— WORK TO BE COMPLETED —
Pick out every line that holds the string "scene" and copy it.

======== EXERCISE MATERIALS

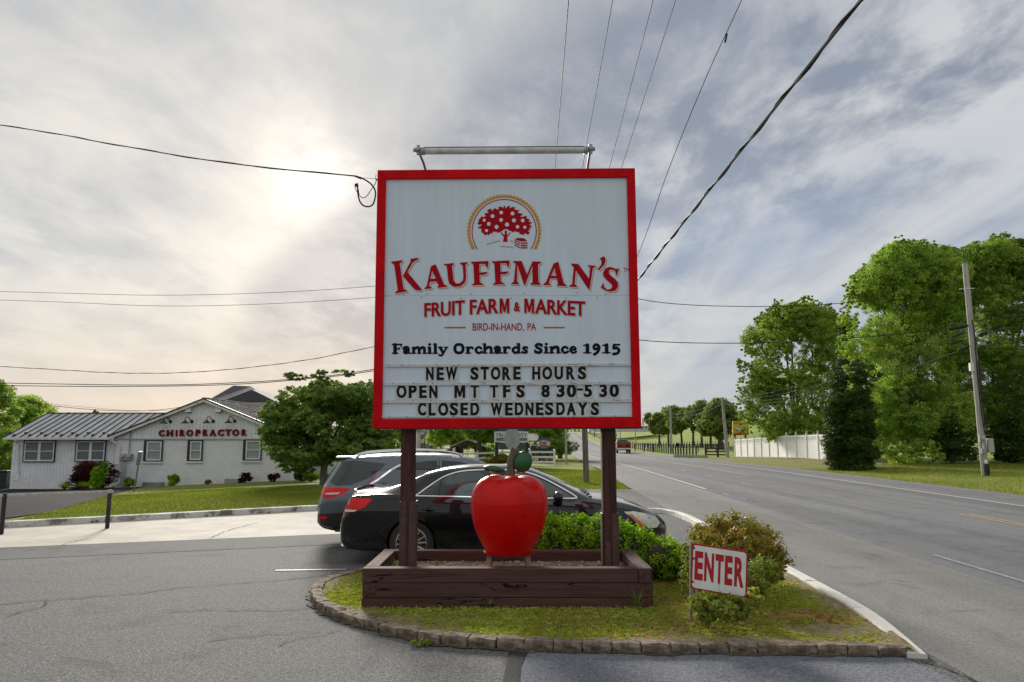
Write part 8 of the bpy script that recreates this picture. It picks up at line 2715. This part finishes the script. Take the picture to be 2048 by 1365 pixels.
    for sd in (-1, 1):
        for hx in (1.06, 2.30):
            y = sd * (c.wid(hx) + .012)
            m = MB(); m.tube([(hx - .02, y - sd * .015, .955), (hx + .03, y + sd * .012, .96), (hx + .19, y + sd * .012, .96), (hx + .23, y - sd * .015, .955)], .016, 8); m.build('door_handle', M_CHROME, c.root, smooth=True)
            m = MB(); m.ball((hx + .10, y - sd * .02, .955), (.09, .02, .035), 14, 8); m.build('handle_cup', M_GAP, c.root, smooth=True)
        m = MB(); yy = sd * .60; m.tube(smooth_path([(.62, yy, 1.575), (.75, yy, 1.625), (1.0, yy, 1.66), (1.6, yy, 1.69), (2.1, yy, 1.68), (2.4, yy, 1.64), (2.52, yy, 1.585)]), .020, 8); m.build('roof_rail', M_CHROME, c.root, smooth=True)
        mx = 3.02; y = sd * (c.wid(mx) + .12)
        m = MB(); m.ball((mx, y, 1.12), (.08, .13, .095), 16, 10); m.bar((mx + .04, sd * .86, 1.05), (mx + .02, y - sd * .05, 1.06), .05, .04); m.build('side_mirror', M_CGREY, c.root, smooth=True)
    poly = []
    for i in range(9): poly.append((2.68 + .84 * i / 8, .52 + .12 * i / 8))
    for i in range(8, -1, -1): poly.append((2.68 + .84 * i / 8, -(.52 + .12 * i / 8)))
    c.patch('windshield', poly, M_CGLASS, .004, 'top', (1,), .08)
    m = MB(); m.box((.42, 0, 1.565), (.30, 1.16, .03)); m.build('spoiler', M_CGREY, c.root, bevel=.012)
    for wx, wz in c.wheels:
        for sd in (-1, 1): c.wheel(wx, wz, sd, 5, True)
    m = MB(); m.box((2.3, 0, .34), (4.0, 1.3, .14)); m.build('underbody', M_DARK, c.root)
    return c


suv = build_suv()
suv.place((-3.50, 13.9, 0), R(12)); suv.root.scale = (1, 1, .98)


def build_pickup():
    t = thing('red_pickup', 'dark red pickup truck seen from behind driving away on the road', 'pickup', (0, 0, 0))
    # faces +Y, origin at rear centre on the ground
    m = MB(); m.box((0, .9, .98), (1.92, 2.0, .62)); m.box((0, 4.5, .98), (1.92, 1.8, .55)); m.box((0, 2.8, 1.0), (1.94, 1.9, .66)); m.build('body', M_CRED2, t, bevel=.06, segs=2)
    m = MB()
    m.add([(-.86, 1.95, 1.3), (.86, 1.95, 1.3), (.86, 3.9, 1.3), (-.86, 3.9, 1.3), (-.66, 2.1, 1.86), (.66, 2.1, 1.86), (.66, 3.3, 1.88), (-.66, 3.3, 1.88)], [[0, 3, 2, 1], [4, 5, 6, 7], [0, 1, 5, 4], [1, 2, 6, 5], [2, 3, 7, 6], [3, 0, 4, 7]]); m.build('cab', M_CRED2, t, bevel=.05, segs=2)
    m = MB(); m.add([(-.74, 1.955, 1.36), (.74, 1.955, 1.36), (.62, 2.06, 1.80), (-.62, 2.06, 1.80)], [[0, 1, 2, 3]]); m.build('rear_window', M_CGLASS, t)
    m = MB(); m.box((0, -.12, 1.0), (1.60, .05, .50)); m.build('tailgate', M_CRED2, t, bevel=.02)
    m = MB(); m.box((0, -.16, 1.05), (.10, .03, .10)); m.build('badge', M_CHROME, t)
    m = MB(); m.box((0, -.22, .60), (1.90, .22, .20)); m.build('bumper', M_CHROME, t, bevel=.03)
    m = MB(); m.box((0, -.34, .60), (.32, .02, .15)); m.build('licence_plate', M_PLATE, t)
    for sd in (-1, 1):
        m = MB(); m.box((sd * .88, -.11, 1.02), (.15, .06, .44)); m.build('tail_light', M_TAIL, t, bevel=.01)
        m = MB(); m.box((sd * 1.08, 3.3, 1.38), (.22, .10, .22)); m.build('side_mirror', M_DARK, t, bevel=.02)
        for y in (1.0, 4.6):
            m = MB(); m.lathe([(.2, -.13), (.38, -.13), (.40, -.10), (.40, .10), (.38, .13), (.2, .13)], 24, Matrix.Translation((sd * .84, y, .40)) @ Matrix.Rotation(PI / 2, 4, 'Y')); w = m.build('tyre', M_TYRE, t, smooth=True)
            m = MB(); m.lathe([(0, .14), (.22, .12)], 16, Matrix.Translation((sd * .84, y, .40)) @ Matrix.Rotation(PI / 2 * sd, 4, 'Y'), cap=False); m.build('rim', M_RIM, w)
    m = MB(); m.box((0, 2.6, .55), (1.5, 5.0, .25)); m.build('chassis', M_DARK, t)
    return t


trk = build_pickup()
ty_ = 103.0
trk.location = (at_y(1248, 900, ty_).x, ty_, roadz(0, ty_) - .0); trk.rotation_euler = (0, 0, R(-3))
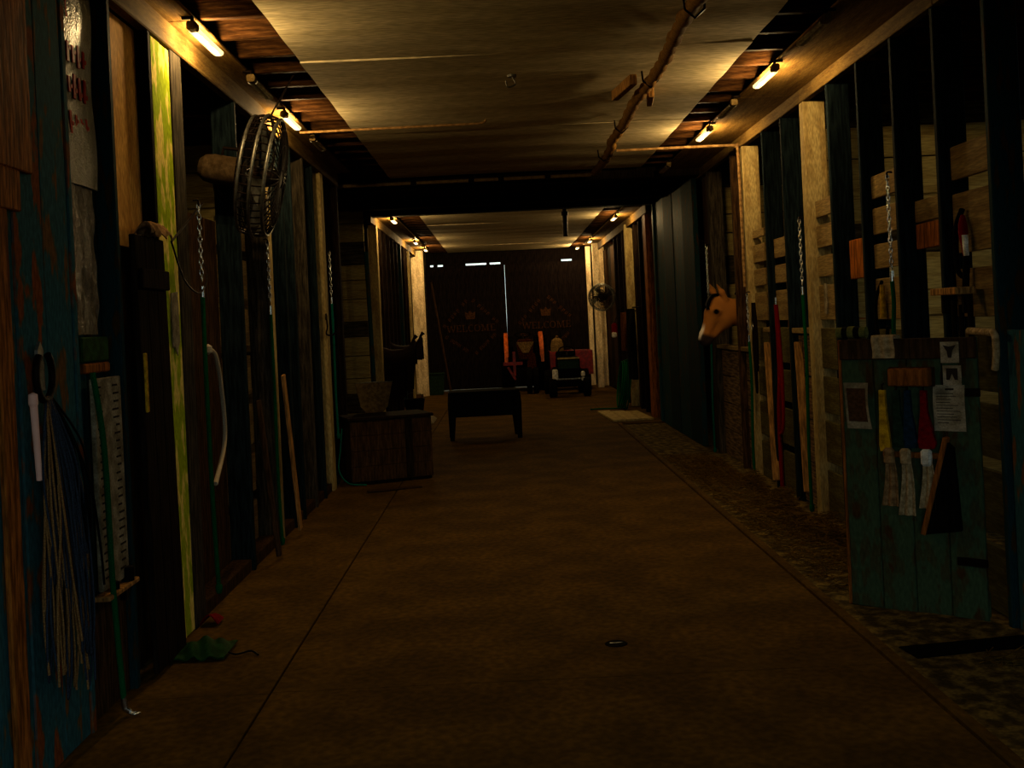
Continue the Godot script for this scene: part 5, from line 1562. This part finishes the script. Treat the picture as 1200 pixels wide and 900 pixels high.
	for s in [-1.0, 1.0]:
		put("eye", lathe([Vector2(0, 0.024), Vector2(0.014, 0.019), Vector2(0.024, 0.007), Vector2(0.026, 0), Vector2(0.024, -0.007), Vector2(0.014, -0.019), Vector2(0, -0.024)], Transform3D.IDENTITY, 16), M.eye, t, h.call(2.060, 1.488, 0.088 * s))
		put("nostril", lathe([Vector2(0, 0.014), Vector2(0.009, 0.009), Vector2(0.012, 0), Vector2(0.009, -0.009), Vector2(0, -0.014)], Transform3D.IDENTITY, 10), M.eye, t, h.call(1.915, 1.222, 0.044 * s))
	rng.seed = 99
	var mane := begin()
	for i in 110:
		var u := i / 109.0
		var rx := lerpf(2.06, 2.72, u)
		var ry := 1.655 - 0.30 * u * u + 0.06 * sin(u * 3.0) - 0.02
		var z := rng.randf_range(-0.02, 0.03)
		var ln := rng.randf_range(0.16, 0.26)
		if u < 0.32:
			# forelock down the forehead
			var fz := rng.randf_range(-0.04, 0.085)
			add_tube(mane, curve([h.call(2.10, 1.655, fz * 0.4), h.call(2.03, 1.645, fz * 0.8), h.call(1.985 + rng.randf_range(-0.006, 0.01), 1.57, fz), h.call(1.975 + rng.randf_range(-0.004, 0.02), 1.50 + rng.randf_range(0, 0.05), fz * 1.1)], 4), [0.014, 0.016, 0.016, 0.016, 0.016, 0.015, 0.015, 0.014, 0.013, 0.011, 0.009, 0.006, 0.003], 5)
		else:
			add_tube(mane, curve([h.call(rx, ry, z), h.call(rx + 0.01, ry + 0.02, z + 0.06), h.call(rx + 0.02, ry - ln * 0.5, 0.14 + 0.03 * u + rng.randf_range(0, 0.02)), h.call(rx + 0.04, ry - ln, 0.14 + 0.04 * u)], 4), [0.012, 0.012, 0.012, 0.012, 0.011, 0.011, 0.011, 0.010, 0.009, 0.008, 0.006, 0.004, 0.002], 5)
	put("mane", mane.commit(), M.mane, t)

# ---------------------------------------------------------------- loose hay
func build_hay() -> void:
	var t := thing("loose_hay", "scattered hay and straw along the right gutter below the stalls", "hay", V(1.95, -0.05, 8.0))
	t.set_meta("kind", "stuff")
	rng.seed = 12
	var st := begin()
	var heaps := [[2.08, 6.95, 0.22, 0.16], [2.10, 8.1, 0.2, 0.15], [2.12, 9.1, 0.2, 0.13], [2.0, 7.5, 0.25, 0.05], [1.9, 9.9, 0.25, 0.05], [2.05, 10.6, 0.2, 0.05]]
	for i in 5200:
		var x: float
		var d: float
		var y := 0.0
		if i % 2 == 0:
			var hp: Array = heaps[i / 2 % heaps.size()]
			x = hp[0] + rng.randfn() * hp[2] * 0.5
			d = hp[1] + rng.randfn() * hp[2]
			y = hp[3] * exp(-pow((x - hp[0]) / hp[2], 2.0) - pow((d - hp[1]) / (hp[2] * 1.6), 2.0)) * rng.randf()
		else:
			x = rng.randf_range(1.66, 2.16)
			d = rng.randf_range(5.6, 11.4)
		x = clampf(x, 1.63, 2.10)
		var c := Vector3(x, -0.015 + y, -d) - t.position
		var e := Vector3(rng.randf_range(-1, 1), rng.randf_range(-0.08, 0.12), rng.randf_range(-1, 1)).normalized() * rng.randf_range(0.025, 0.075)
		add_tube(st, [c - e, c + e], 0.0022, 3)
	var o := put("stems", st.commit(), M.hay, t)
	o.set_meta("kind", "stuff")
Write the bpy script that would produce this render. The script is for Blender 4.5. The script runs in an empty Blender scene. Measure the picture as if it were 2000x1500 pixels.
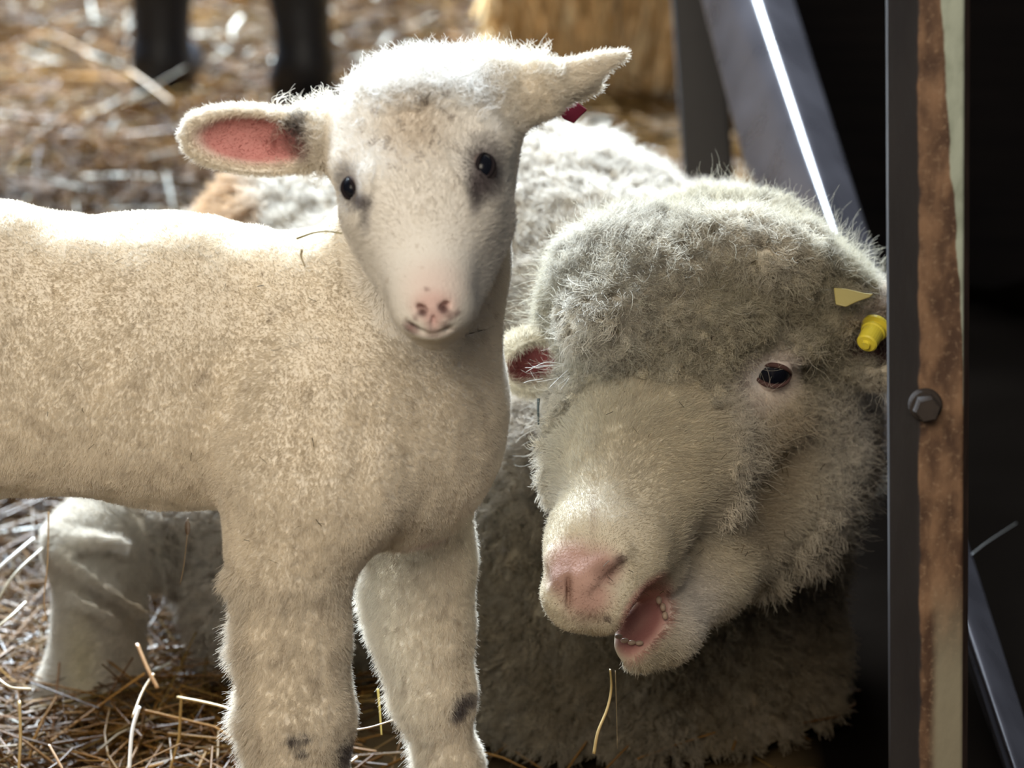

================

— EXERCISE RESPONSE —
Continue the Godot script for this scene: part 5, from line 1562. This part finishes the script. Treat the picture as 1200 pixels wide and 900 pixels high.
Write the bpy script that would produce this render. The script is for Blender 4.5. The script runs in an empty Blender scene. Measure the picture as if it were 2000x1500 pixels.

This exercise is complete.